Did you know 20% of the top search engine queries in the world were now going back to consumer generated content?

Is your organization applying social analytics practices to conduct sophisticated sentiment analysis that can help you understand not only your brand reputation but also help you improve your products?

Then, Rhodin put up a slide that I thought told the entire story in one sweeping motion: The transition from traditional, hierarchical enterprises transitioning to social synergistic ones consisting of vast numbers of communities and a culture of sharing and innovation, which will soon start to separate the leaders from the masses.

It was then that Rhodin introduced IBM senior vice president, Jon Iwata, whom I also had the pleasure to hear speak about IBM’s 100-year legacy last fall in Barcelona.

What’s Past Is Prologue: From “e-business” to “S-business”

Iwata provided another quick flashback, but this time to explain we’ve all been here before.  It was 1995, and IBM bought Lotus as the commercialization of the Internet was underway and everyone in the market was talking about browsers and content.

IBM, and then CEO Lou Gerstner, were talking about the potential impact on business, even though to many it appeared IBM had no real involvement with the Internet.

Quite the contrary, and as IBM introduced the idea of “e-business,” it soon became clear Gerstner and others were correct, and the impact on business and organizations around the globe since then has been profound.

We made a market.

And today, Iwata explained, we’ve got another opportunity to lead and to make a new market, and in the process to provide our companies with game-changing capabilities.

Two years ago, IBM started a global conversation about the next era of computing and its impact on society, the “smarter planet.”

We identified three broad trends there: 1) Instrument the world’s systems 2) Interconnect them 3) Make them intelligent

With this strategy, we could start to see for the first time what was happening in key infrastucture: Our energy grids, our supply chains, etc., and we could make them more sustainable and, in a word, smarter.

But, Iwata went on to explain we also saw all the ways people interact would also become smarter, from the interconnectedness using social software to the mobility new devices would bring.

Now, we could connect billions of people, use social analytics to analyze all this new data (including our connections to one another!), and tap into the core human reality that people are inherently social.

Sometimes we work socially in a public way (retail), sometimes in a private, secure way (banking), but we’re all social.

People Working Together Better

Hence, social business, like e-business, is an opportunity to transform the enterprise, the way we work, extract, and create value, and yes, the ways we interact with one another.

IBM’s proof point, Iwata pointed out, was “Generation Open,” our own internal software development community that allows IBMers to develop software of their own choosing, and the reputation monitoring and feedback included to motivate and reward those developers.
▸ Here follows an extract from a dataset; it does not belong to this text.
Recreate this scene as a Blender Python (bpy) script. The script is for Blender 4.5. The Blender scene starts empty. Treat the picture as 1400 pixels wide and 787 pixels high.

The results? Generation Open delivered 160,000 new projects last year, drove down development costs by one-third, and increased asset reuse by 4X.

Social business.

And that’s what IBM continues to deliver in its market communications: strong, tangible proof points of how social business can deliver real business outcomes.

Take social engagement, for example: There is lots of focus on internal collaboration and expertise sharing, but what about when you go outside the firewall.  You may want to designate certain teams to monitor the social media, or provide CRM.

Realistically, Iwata suggested, all of our employees will soon adopt social technologies if they haven’t already.

So, how can we help enable them?

At IBM, we recently launched an enablement program, named aptly enough, “Social Business @ IBM,” which helps increase the social acumen of 400,000+ IBMers, educating them on policies and guidelines, and also enabling them with tools that allows them to monitor their personal networks, participate in key social media vehicles, and the like.

We expect to educate 50,000 IBMers by the end of this year alone, explained Iwata.

This new type of change requires new systems of management and leadership.  Traditional vertical functions (sales and marketing, HR, etc.) will require more integration, driven by transparency and the need to have a single view of the customer.

Iwata began his close with a call to action: Those of you who are champions of social media will soon find yourselves becoming an integrating force in your organizations.

Be prepared to help the organization make this disruptive transition, and concurrently, think about how you can leverage secure, scalable technology (including that from IBM) combined with tangible business outcomes and responsible management practices to successfully navigate your way to the new world.

The time to act is now, concluded Iwata, and the way to act is together.